Over the years we have equated communication abilities to how well a person articulates in English. I agree for a BPO or ITES activity where business is directly linked to speaking English. However technical communication could be easily accomplished through diagrams, small phrases and limited vocabulary.

I had first hand experience of this when I had been to Japan to get trained by OKI engineers. The Japanese engineers knew very little English. And we had been given interpreters/translators. Within three to four days we recognized that the communication was getting awry as the interpreters were only transliterating. We all know what confusion and havoc that can be caused in a technical space. We took a conscious decision to ask the interpreters to just observe and we started communicating directly. And to our surprise with our limited Japanese and their limited English and a white board for drawing figures we were able to do without a language interpreter. Over years I have also learnt that if we have the right questions then language is no barrier. Germans, French, Koreans and Japanese have created global products and work with global clients with no language barrier.

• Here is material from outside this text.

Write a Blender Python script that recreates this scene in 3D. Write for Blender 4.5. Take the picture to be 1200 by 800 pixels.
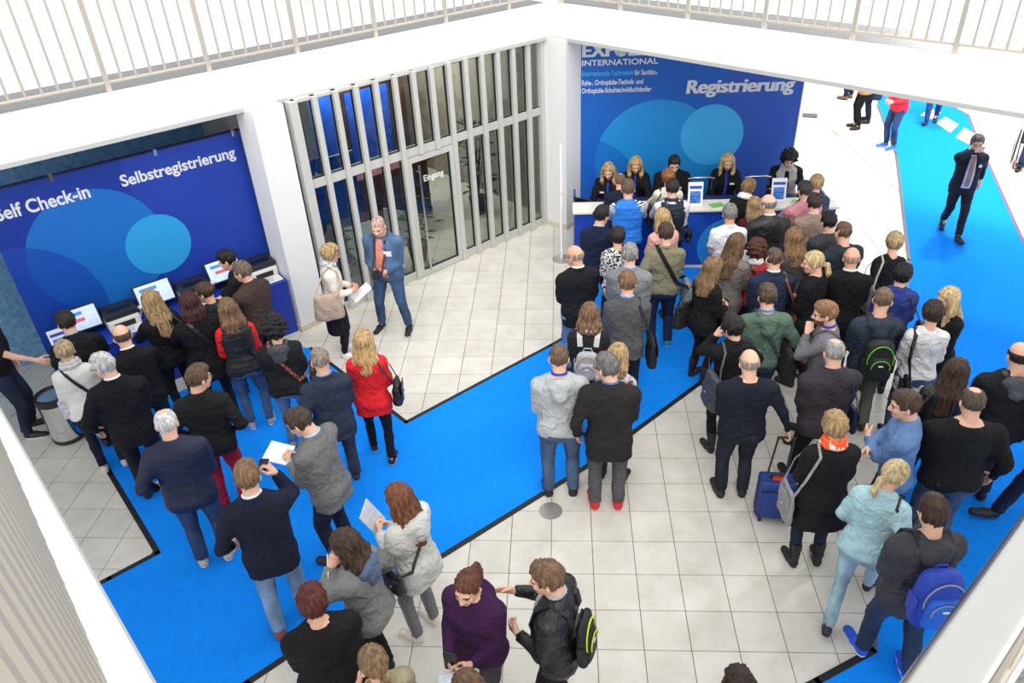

Another interesting observation was the power of group learning. Once the group got comfortable with each other, learning became as enjoyable as a game. Every question brought in a new dimension to the technology learning. I must confess I was surprised at what got generated in the classes. And many of the participants had been rejected by corporates and were without a job for over a year. Right now many of them are working in companies like Aricent, Bosch, Sasken and Huawei and are handling key technology projects.

I attribute this to two factors (there may have been others but these stood out). One the confidence in ones self that I can learn and contribute; two having no fear in asking questions even if it was mundane. I think the technology, tool or platform were just vehicles for learning.

I agree on one count that some of the participants had become engineers by peer pressure and the herd mindset that we from the corporates had created. Hence they probably were in a wrong area. But even these people would typically fit in implementation and testing roles.

I would understand if the corporates had said it does not make business sense to invest in training and we would prefer ready candidates. Even though the time taken for individual abilities to unleash is different for different people, our experience has been that most of them are “trainable”.